Читатели бывают грубо двух типов: глубинные и просто читатели. Глубинный — это так называемый подготовленный читатель, воспитанный на традиции, ему все равно, где происходит действие, в Москве, Красноярске или Южно-Курильске, была бы глубина и связь с русской классикой. Это как мы, только ума хватает не писать. Могикане.

А для большинства вникать в быт промысловиков скучно и неохота, к тому же смутно чувствуют, что вроде что-то такое уже было у «деревенщиков» (дурацкое вынужденное слово, как рамочка). Мои енисейские рассказы читают либо могикане, либо люди, связанные с тайгой, природой, дикой Сибирью. Я сам так зарядил, когда хотел именно земляков пронять до костей, и они, пронятые, мне дороже тысячи других были: с таким тылом я смело шел в любой журнал. За что же ругать молодых москвичек, торгующих поездками в Хургаду или шампунем, если им неинтересно про охотоведа из Верхнеинзыревска, или что ничего не говорит им зимний дизельный запашок японского грузовичка.

Да и неудобно, если красивая накрашенная девушка из новой машинки вдруг восхитится промороженными мужиками и их переживаниями. И зачем смущать девчонку, когда она сама позавчера из Северодвинска приехала в Москву деньги зарабатывать. Это как влюбить в себя манекенщицу, а потом заставить ее кулемки рубить.

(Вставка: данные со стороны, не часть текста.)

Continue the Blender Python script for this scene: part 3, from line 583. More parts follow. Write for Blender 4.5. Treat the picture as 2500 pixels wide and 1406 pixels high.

С другой стороны, в пылу написания рассказа никто не думает, для кого пишет. Пишет как выходит. И разговор этот нужен, чтобы уяснить, что виноват всегда писатель и никогда — читатель. И что больше никого и не существует. И повторю: все ворчанье о том, что в нынешней России нет места честному писателю, — это из-за славы, что мало о тебе говорят, и из-за денег, что мало платят. А по-моему, если тебе повезло настоящим писателем родиться, то еще и приплачивать надо за это счастье. Вот пробираешься по повестухе, и вдруг — неожиданная вершинка. Ты-то знаешь, откуда она и что сам ни при чем тут. Но зато какое счастье! Его уже никогда не забудешь и ни на что не променяешь. А если найдется кто-то, кто все твои вершинки повторит, пересчитает, не жалея санок, и еще спасибо скажет, то не зря жизнь прожита. Поэтому береги читателя смолоду и не ропщи — мал золотник, да дорог. А золотник у каждого свой, может быть, для тебя это как раз те девчонки, что торгуют шампунем, если, конечно, скажешь про них что-то такое, от чего они заплачут и тебе на плечо пушистую голову положат.